Charles Brown, head of our Family Law department at Miller Samuel, has written an article recently published in Business First magazine.
Businesses, particularly SMEs, are often owned jointly by spouses, civil partners or co-habitants. The latter category are not married or in a civil partnership, but live together as man and wife.
So if you are a business owner and are considering placing your company into joint names with your spouse, civil partner or co-habitant, we would urge you to be wary and take proper advice, including Family Law advice, before doing so.
Here are some top tips for protecting your business:
If you are gifting your spouse, civil partner or co-habitant shares in a company, make sure you retain control of the business.
This can either be by ensuring that you hold the majority of shares, or alternatively by ensuring there is a shareholders' agreement that allows you to retain control of the business.
If you and your spouse are the only two principles in the business, create your own nominee company and make that company a shareholder or a partner in the business. As you own the nominee company, you are effectively two out of the three principles in the business and therefore always able to form a quorum to hold a meeting.
In the event of relationship breakdown, your estranged partner can never then prevent the business from making decisions simply by staying away from a meeting and rendering it inquorate.
Irregularities over dividend payments can come back to haunt people. Do not have your partner's dividends paid into your own bank account. This is something that can be exploited by the other side following separation.
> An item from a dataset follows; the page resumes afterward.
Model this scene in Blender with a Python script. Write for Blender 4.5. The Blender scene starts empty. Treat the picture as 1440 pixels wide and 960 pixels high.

If you are in partnership with your spouse, civil partner or co-habitant, ensure that there is a proper written partnership agreement. While avoiding this may save legal fees in the short term, it will almost inevitably cause problems in the event of separation.
A written partnership agreement can be used for a number of things. For example, it can limit your partner's ability to withdraw income or capital from the business or to dissolve the partnership. It can also limit their interest in the partnership. This is the same situation as a shareholder agreement for a limited company.
If you think your relationship could be in trouble, you should lodge caveats with the relevant courts. The purpose of a caveat is to allow you to receive advance notice of any application for an interim interdict, particularly one which might limit your ability to run the business.
Such interim interdicts can cause serious problems, and it could be the case that it has been granted on the basis of one party's unfounded concerns. It is always possible to have an interim interdict recalled, but you are in a much stronger position if you are able to oppose its granting in the first place – and you will only be able to do that by lodging a caveat.
You can enter into a personal Minute of Agreement with your spouse, civil partner or co-habitant – recording what is to happen to their share of the business should you separate. This can be done by way of a prenuptial or postnuptial agreement. In other words, such an agreement can be entered into either before or after marriage or the commencement of a civil partnership.
As there are many different actions you could take to prepare your business for the event of a relationship breaking down, it is important to seek proper advice before entering into joint ownership with a spouse, civil partner or co-habitant.